Records with scene code

# # # #

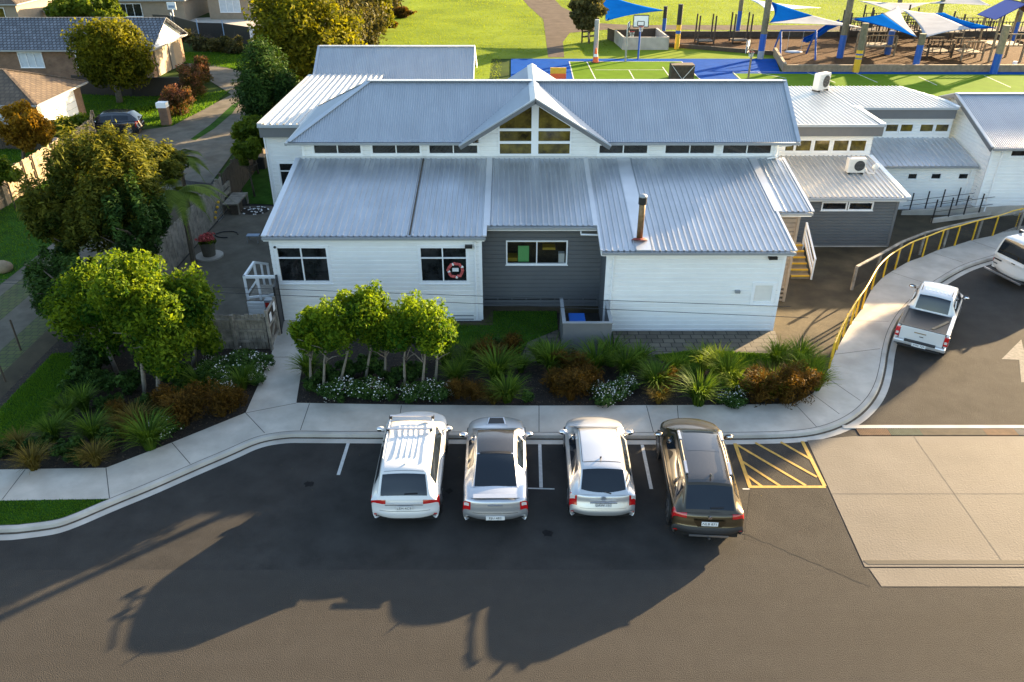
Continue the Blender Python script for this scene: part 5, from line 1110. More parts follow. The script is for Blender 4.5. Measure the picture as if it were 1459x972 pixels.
mb = MB(); mb.add([(q.x-.2,q.y-.22,.12),(q.x+.2,q.y-.22,.12),(q.x+.2,q.y+.22,.12),(q.x-.2,q.y+.22,.12),(q.x-.27,q.y-.3,1.0),(q.x+.27,q.y-.3,1.0),(q.x+.27,q.y+.32,1.0),(q.x-.27,q.y+.32,1.0)],[(0,3,2,1),(4,5,6,7),(0,1,5,4),(1,2,6,5),(2,3,7,6),(3,0,4,7)]); mb.build('bin_body', M['bluebin'], bn)
MB().box(q.x-.3,q.x+.3,q.y-.34,q.y+.34,1.0,1.05).build('lid', M['bluebin'], bn, bevel=.02); MB().bar((q.x-.22,q.y+.36,1.0),(q.x+.22,q.y+.36,1.0),.04).build('handle', M['bluebin'], bn)
# yellow safety rail
yr = thing('safety_rail', 'curved yellow safety railing along the inside of the footpath', 'railing', railpts[0])
tops = smooth([tuple(p) for p in [(v.x,v.y) for v in railpts]],2)
MB().tube([(x,y,1.12) for x,y in tops],.032,8).build('top_rail', M['yellow'], yr, smooth=True)
for i, p in enumerate(railpts[:-1]):
    MB().bar((p.x,p.y,.1),(p.x,p.y,1.1),.055,.05).build('post', M['yellow'], yr)
    if i < 3: m_ = (p+railpts[i+1])/2; MB().bar((m_.x-.03,m_.y,.1),(m_.x-.03,m_.y,1.1),.055,.05).build('post', M['yellow'], yr)
# grey timber railing with dark mesh behind it
gr = thing('mesh_railing', 'grey timber railing with dark mesh following behind the yellow rail', 'railing', (14.3,30.2,0))
gp = [P(a,b,1.1) for a,b in ((1180,470),(1200,425),(1221,380),(1255,362),(1285,345),(1318,332),(1352,323),(1400,312),(1459,301))]; gp.append(gp[-1]+Vector((7,3,0)))
gp = gp[2:]
mr = MB(); mm = MB()
for a,b in zip(gp,gp[1:]): mr.bar(a,b,.12,.05)
mr.build('top_rail', M['timber'], gr)
M['mesh'] = mat('dark_mesh', (.02,.02,.022), .7, var=.2)
for i,p in enumerate(gp): MB().bar((p.x,p.y,0),(p.x,p.y,1.08),.10).build('post', M['timber'], gr)
for a,b in zip(gp,gp[1:]):
    n = int((b-a).length/.09)
    for k in range(n): p = a.lerp(b,k/n); mm.bar((p.x,p.y,.08),(p.x,p.y,1.05),.012)
    for z in np.arange(.1,1.05,.10): mm.bar((a.x,a.y,z),(b.x,b.y,z),.010)
mm.build('mesh_infill', M['mesh'], gr)
# ramp in front of the toilet block with two dark balustrades
rp = thing('ramp', 'pale concrete ramp with dark balustrade posts below the white toilet wall', 'ramp', (20,38.5,0))
a,b,c,d = P(1284,304,.1),P(1459,286,.5),P(1459,274,.6),P(1284,297,.1)
mb = MB(); b2 = b+(b-a)*.5; c2 = Vector((b2.x,39.1,.75)); d2 = Vector((a.x,39.2,.1))
mb.add([(a.x,a.y,0),(b2.x,b2.y,0),(c2.x,c2.y,0),(d2.x,d2.y,0),(a.x,a.y,.25),(b2.x,b2.y,.75),(c2.x,c2.y,.75),(d2.x,d2.y,.25)],[(0,3,2,1),(4,5,6,7),(0,1,5,4),(1,2,6,5),(2,3,7,6),(3,0,4,7)]); mb.build('slab', M['concrete'], rp)
for i in range(9):
    t_ = (i+.5)/8.0; x = a.x+(b.x-a.x)*t_; y = a.y+(b.y-a.y)*t_; MB().bar((x,y,.2),(x,y,1.15+.5*t_),.05).build('post', M['black'], rp)
mb = MB(); mb.bar((a.x,a.y,.75),(b.x,b.y,1.25),.02); mb.bar((a.x,a.y,.5),(b.x,b.y,.95),.02); mb.build('wire', M['black'], rp)
r2 = thing('kerb_rail', 'low concrete upstand with dark posts in front of the ramp', 'railing', P(1327,318))
a,b = P(1327,318),P(1459,300); b = b+(b-a)*.3
MB().bar(a+Vector((0,0,.12)),b+Vector((0,0,.12)),.15,.24).build('upstand', M['concrete'], r2)
for i in range(9): p = a.lerp(b,i/8); MB().bar(p,p+Vector((0,0,1.25)),.05).build('post', M['black'], r2)
mb = MB(); mb.bar(a+Vector((0,0,1.0)),b+Vector((0,0,1.0)),.02); mb.bar(a+Vector((0,0,.6)),b+Vector((0,0,.6)),.02); mb.build('wire', M['black'], r2)
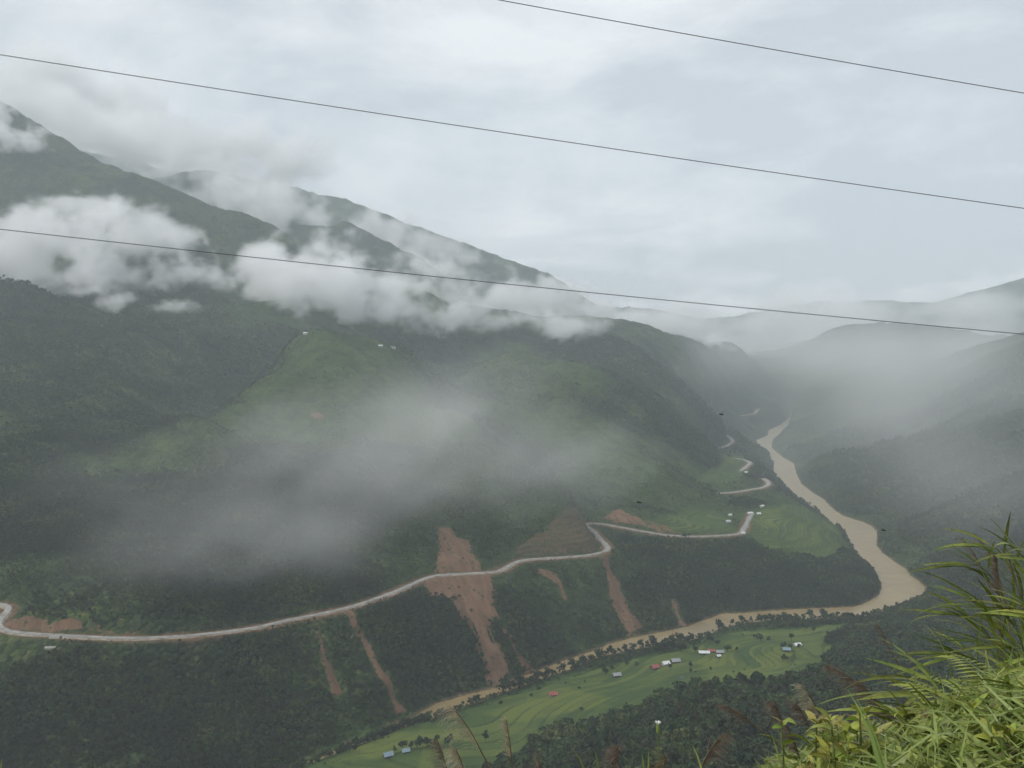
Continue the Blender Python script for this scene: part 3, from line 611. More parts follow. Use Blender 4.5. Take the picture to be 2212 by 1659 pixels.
    i, j, k = rnd(sp.outputs[0]), rnd(sp.outputs[1]), rnd(sp.outputs[2])
    idx = im('ADD', im('MULTIPLY', im('ADD', im('MULTIPLY', k, int(n[1])), j), int(n[0])), i)
    na = N('GeometryNodeInputNamedAttribute'); na.data_type = 'FLOAT'; na.inputs[0].default_value = 'dens'
    si = N('GeometryNodeSampleIndex'); si.data_type = 'FLOAT'; si.domain = 'POINT'; si.clamp = True
    L(gi.outputs[0], si.inputs['Geometry']); L(na.outputs[0], si.inputs['Value']); L(idx, si.inputs['Index'])
    L(si.outputs[0], vc.inputs['Density']); sm = N('GeometryNodeSetMaterial'); sm.inputs['Material'].default_value = mat
    L(vc.outputs[0], sm.inputs[0]); L(sm.outputs[0], go.inputs[0])
    md = o.modifiers.new('grid', 'NODES'); md.node_group = ng
    tag(o, label, None, None, 'stuff'); print('AIR', name, n, n.prod(), float(D.max())); return o

air('cloud', 'bank of white cloud lying along the left mountainside', [
    (-80, 555, 2750, 240, 85, 260), (90, 545, 2750, 190, 85, 260), (230, 560, 2760, 190, 80, 240), (330, 580, 2760, 150, 55, 200), (250, 600, 2700, 190, 35, 180), (420, 590, 2780, 120, 40, 160),
    (300, 485, 2850, 80, 44, 120), (370, 525, 2850, 80, 42, 130), (180, 500, 2800, 140, 45, 130), (195, 450, 2900, 70, 26, 90)],
    .017, 8, 120, .75, 1.25, 4, oct=5, thin=.7)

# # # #

**EXERCISE DESCRIPTION:**
Leave out the pictures and output every record above precisely as given.

**ANSWER TO THE EXERCISE:**
Continue the Blender Python script for this scene: part 5, from line 1110. More parts follow. The script is for Blender 4.5. Measure the picture as if it were 1459x972 pixels.
mb = MB(); mb.add([(q.x-.2,q.y-.22,.12),(q.x+.2,q.y-.22,.12),(q.x+.2,q.y+.22,.12),(q.x-.2,q.y+.22,.12),(q.x-.27,q.y-.3,1.0),(q.x+.27,q.y-.3,1.0),(q.x+.27,q.y+.32,1.0),(q.x-.27,q.y+.32,1.0)],[(0,3,2,1),(4,5,6,7),(0,1,5,4),(1,2,6,5),(2,3,7,6),(3,0,4,7)]); mb.build('bin_body', M['bluebin'], bn)
MB().box(q.x-.3,q.x+.3,q.y-.34,q.y+.34,1.0,1.05).build('lid', M['bluebin'], bn, bevel=.02); MB().bar((q.x-.22,q.y+.36,1.0),(q.x+.22,q.y+.36,1.0),.04).build('handle', M['bluebin'], bn)
# yellow safety rail
yr = thing('safety_rail', 'curved yellow safety railing along the inside of the footpath', 'railing', railpts[0])
tops = smooth([tuple(p) for p in [(v.x,v.y) for v in railpts]],2)
MB().tube([(x,y,1.12) for x,y in tops],.032,8).build('top_rail', M['yellow'], yr, smooth=True)
for i, p in enumerate(railpts[:-1]):
    MB().bar((p.x,p.y,.1),(p.x,p.y,1.1),.055,.05).build('post', M['yellow'], yr)
    if i < 3: m_ = (p+railpts[i+1])/2; MB().bar((m_.x-.03,m_.y,.1),(m_.x-.03,m_.y,1.1),.055,.05).build('post', M['yellow'], yr)
# grey timber railing with dark mesh behind it
gr = thing('mesh_railing', 'grey timber railing with dark mesh following behind the yellow rail', 'railing', (14.3,30.2,0))
gp = [P(a,b,1.1) for a,b in ((1180,470),(1200,425),(1221,380),(1255,362),(1285,345),(1318,332),(1352,323),(1400,312),(1459,301))]; gp.append(gp[-1]+Vector((7,3,0)))
gp = gp[2:]
mr = MB(); mm = MB()
for a,b in zip(gp,gp[1:]): mr.bar(a,b,.12,.05)
mr.build('top_rail', M['timber'], gr)
M['mesh'] = mat('dark_mesh', (.02,.02,.022), .7, var=.2)
for i,p in enumerate(gp): MB().bar((p.x,p.y,0),(p.x,p.y,1.08),.10).build('post', M['timber'], gr)
for a,b in zip(gp,gp[1:]):
    n = int((b-a).length/.09)
    for k in range(n): p = a.lerp(b,k/n); mm.bar((p.x,p.y,.08),(p.x,p.y,1.05),.012)
    for z in np.arange(.1,1.05,.10): mm.bar((a.x,a.y,z),(b.x,b.y,z),.010)
mm.build('mesh_infill', M['mesh'], gr)
# ramp in front of the toilet block with two dark balustrades
rp = thing('ramp', 'pale concrete ramp with dark balustrade posts below the white toilet wall', 'ramp', (20,38.5,0))
a,b,c,d = P(1284,304,.1),P(1459,286,.5),P(1459,274,.6),P(1284,297,.1)
mb = MB(); b2 = b+(b-a)*.5; c2 = Vector((b2.x,39.1,.75)); d2 = Vector((a.x,39.2,.1))
mb.add([(a.x,a.y,0),(b2.x,b2.y,0),(c2.x,c2.y,0),(d2.x,d2.y,0),(a.x,a.y,.25),(b2.x,b2.y,.75),(c2.x,c2.y,.75),(d2.x,d2.y,.25)],[(0,3,2,1),(4,5,6,7),(0,1,5,4),(1,2,6,5),(2,3,7,6),(3,0,4,7)]); mb.build('slab', M['concrete'], rp)
for i in range(9):
    t_ = (i+.5)/8.0; x = a.x+(b.x-a.x)*t_; y = a.y+(b.y-a.y)*t_; MB().bar((x,y,.2),(x,y,1.15+.5*t_),.05).build('post', M['black'], rp)
mb = MB(); mb.bar((a.x,a.y,.75),(b.x,b.y,1.25),.02); mb.bar((a.x,a.y,.5),(b.x,b.y,.95),.02); mb.build('wire', M['black'], rp)
r2 = thing('kerb_rail', 'low concrete upstand with dark posts in front of the ramp', 'railing', P(1327,318))
a,b = P(1327,318),P(1459,300); b = b+(b-a)*.3
MB().bar(a+Vector((0,0,.12)),b+Vector((0,0,.12)),.15,.24).build('upstand', M['concrete'], r2)
for i in range(9): p = a.lerp(b,i/8); MB().bar(p,p+Vector((0,0,1.25)),.05).build('post', M['black'], r2)
mb = MB(); mb.bar(a+Vector((0,0,1.0)),b+Vector((0,0,1.0)),.02); mb.bar(a+Vector((0,0,.6)),b+Vector((0,0,.6)),.02); mb.build('wire', M['black'], r2)
Continue the Blender Python script for this scene: part 3, from line 611. More parts follow. Use Blender 4.5. Take the picture to be 2212 by 1659 pixels.
    i, j, k = rnd(sp.outputs[0]), rnd(sp.outputs[1]), rnd(sp.outputs[2])
    idx = im('ADD', im('MULTIPLY', im('ADD', im('MULTIPLY', k, int(n[1])), j), int(n[0])), i)
    na = N('GeometryNodeInputNamedAttribute'); na.data_type = 'FLOAT'; na.inputs[0].default_value = 'dens'
    si = N('GeometryNodeSampleIndex'); si.data_type = 'FLOAT'; si.domain = 'POINT'; si.clamp = True
    L(gi.outputs[0], si.inputs['Geometry']); L(na.outputs[0], si.inputs['Value']); L(idx, si.inputs['Index'])
    L(si.outputs[0], vc.inputs['Density']); sm = N('GeometryNodeSetMaterial'); sm.inputs['Material'].default_value = mat
    L(vc.outputs[0], sm.inputs[0]); L(sm.outputs[0], go.inputs[0])
    md = o.modifiers.new('grid', 'NODES'); md.node_group = ng
    tag(o, label, None, None, 'stuff'); print('AIR', name, n, n.prod(), float(D.max())); return o

air('cloud', 'bank of white cloud lying along the left mountainside', [
    (-80, 555, 2750, 240, 85, 260), (90, 545, 2750, 190, 85, 260), (230, 560, 2760, 190, 80, 240), (330, 580, 2760, 150, 55, 200), (250, 600, 2700, 190, 35, 180), (420, 590, 2780, 120, 40, 160),
    (300, 485, 2850, 80, 44, 120), (370, 525, 2850, 80, 42, 130), (180, 500, 2800, 140, 45, 130), (195, 450, 2900, 70, 26, 90)],
    .017, 8, 120, .75, 1.25, 4, oct=5, thin=.7)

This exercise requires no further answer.